Ах, эти старые фото! Их неброская изысканность, замысловатые узоры по краю картонных рамок, витиеватые с длинными хвостами-росчерками надписи будто нарочно подчёркивают разницу меж двумя веками: неспешно-барствующим девятнадцатым и стремительным, как полёт сорвавшейся с неба звезды, веком двадцатым. Но сейчас не об этом.
Итак, фотография. На ней двое: он и она. Он: элегантный костюм, ослепительно белый воротничок, безупречный узел шейного платка, кончики пышных усов лихо закручены вверх. Залысины с обеих сторон лба ничуть не портят этого красавца-мужчину. Она: крупное аппетитное тело, упрятанное в строгий футляр платья, волны забранных в причёску волос, в ушах серьги, на руке браслет — золото, серебро? — не разобрать. Зато хорошо видно, как пухлые пальчики доверчиво нырнули в крепкую мужскую ладонь.

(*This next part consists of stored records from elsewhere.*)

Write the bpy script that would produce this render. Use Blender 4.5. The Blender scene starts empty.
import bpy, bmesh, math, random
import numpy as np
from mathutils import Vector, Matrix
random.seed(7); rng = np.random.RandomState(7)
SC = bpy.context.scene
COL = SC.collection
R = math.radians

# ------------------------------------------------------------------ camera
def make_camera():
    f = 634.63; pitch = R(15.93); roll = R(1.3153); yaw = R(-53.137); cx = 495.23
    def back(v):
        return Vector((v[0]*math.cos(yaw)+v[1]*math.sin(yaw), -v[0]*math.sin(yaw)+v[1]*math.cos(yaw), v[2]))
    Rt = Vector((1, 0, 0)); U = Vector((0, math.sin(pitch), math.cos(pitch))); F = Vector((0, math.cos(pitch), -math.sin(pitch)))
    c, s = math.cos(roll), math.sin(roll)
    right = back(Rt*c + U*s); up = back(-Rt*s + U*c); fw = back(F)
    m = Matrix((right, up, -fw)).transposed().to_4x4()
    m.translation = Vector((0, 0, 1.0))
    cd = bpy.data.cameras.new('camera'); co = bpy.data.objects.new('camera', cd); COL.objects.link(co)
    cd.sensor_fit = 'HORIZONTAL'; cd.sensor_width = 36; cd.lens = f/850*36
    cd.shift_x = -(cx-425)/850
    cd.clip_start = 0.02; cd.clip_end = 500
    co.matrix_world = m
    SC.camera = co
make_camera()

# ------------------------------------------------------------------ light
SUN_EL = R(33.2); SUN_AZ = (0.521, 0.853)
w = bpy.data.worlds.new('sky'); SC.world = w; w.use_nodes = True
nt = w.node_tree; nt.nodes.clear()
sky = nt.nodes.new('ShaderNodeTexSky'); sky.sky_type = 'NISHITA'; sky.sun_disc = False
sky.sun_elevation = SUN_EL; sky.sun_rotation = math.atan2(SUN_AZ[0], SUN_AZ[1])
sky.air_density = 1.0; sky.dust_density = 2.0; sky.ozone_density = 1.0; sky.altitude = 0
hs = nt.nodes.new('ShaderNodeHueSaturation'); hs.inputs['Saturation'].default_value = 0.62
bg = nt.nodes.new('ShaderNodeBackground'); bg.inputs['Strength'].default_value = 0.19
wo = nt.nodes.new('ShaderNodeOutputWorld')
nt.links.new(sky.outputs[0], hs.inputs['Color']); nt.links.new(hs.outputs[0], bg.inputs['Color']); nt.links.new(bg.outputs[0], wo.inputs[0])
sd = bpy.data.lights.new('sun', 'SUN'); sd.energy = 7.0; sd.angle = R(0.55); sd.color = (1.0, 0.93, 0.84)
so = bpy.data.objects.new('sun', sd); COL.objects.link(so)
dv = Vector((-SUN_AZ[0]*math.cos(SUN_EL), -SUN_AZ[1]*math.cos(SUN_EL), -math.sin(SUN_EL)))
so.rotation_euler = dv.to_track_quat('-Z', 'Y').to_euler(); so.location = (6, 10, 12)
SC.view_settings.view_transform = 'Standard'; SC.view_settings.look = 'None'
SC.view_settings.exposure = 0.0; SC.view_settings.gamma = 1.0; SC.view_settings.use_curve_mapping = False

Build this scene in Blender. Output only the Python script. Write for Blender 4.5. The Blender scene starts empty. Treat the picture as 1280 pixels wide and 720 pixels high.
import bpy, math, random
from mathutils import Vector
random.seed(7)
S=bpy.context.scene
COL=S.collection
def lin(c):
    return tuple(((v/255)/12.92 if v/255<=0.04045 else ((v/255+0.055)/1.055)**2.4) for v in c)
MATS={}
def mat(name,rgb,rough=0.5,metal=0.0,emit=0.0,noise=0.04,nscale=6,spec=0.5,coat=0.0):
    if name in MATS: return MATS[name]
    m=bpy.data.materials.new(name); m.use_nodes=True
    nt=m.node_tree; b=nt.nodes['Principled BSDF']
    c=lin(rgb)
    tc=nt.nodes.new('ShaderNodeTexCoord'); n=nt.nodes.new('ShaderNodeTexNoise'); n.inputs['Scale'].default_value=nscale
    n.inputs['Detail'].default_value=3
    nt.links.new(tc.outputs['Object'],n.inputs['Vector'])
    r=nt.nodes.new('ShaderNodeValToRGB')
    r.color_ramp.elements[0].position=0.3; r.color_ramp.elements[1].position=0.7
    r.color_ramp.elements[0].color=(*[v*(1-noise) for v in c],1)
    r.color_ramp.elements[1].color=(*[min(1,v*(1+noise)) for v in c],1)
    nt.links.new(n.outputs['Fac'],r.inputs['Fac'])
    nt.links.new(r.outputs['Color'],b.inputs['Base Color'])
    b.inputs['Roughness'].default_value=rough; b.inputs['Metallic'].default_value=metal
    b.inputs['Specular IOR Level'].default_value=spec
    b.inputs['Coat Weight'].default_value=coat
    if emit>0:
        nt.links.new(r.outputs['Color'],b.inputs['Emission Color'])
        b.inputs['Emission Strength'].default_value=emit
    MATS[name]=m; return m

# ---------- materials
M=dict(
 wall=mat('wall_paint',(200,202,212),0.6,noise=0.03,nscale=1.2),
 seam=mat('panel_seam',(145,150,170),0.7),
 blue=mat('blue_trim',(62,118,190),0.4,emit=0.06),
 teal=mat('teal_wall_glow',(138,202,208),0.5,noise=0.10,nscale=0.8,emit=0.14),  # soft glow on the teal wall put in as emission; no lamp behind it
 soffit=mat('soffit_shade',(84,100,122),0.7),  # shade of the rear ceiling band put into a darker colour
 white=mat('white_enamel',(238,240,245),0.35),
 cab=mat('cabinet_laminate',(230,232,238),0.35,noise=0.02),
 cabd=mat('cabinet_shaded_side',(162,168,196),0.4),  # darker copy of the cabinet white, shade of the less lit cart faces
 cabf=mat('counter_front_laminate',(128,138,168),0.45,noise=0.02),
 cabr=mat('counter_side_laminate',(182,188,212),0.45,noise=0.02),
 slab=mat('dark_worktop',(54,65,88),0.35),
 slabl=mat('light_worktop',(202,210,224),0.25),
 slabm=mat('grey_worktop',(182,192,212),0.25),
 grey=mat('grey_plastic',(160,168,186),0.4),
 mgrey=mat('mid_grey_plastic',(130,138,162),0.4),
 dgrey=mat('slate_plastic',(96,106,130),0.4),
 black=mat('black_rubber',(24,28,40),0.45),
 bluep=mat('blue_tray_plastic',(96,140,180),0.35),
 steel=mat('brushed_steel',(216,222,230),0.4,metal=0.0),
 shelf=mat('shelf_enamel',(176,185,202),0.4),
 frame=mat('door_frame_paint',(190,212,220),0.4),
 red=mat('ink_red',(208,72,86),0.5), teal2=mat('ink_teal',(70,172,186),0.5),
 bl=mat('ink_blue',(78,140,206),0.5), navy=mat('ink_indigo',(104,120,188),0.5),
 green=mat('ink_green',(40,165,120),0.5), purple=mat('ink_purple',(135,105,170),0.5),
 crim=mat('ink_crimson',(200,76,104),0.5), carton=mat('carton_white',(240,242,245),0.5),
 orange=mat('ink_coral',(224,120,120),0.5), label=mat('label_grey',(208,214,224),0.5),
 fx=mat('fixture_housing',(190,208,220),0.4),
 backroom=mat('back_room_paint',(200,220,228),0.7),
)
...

Пока смерть не разлучит.
Пара на фото это Анна Петровна и Павел Прохорович Бедро. Так написано на оборотной стороне. Фотография М. Ицковича, написано там же. И адрес фотоателье имеется: 1-я линия, дом Кауфмана, Юзовка (нынешний Донецк). А вот даты нет — стёрлась? Мне, истосковавшейся по теплу, хочется думать, что это было весной. Цвели и благоухали деревья. По городской улице проехала открытая коляска. Остановилась. Сначала выходит мужчина. Подаёт руку даме. Та с осторожностью — каблуки! — спускается вниз, на землю. Солнце будто шаловливый ребёнок касается лучами всего, до чего может дотянуться: окон домов, морды извозчичьей лошади, дамской щёчки… Лошадь фыркает, дама улыбается. Она всегда улыбается, в сумраке фотоателье тоже. «А сейчас вылетит птичка!» — раздаётся голос (Ицкович?). Птичка, ослепив на мгновение, выпархивает на свободу.
Мужчина и женщина уходят. Их двойники навсегда остаются в чёрно-белом пространстве фотографии. И стоять им теперь возле бархатных портьер, ничем, по сути, не отличаясь от рисованной декорации на заднем плане (окно, подоконник, цветы в вазе).
Эти двое, кем они приходятся моей навечно перепуганной бабушке? Вглядываюсь в женщину: какое удивительное сходство…Великолепная Анна Петровна и Наталья Никитична — просто одно лицо! И снова оборотная сторона, на ней мелким убористым почерком: «На добрую память Наташеньке от мамочки». Казалось бы, всё ясно. Но такая очевидность скорее смущает. На добрую память от мамочки — напишут ли так родной дочери? Мои расспросы среди родственников дали немногое: вроде, это крёстные маленькой Наташи. Или не крёстные… Тогда кто?! Да уж, умели запутывать следы наши предки.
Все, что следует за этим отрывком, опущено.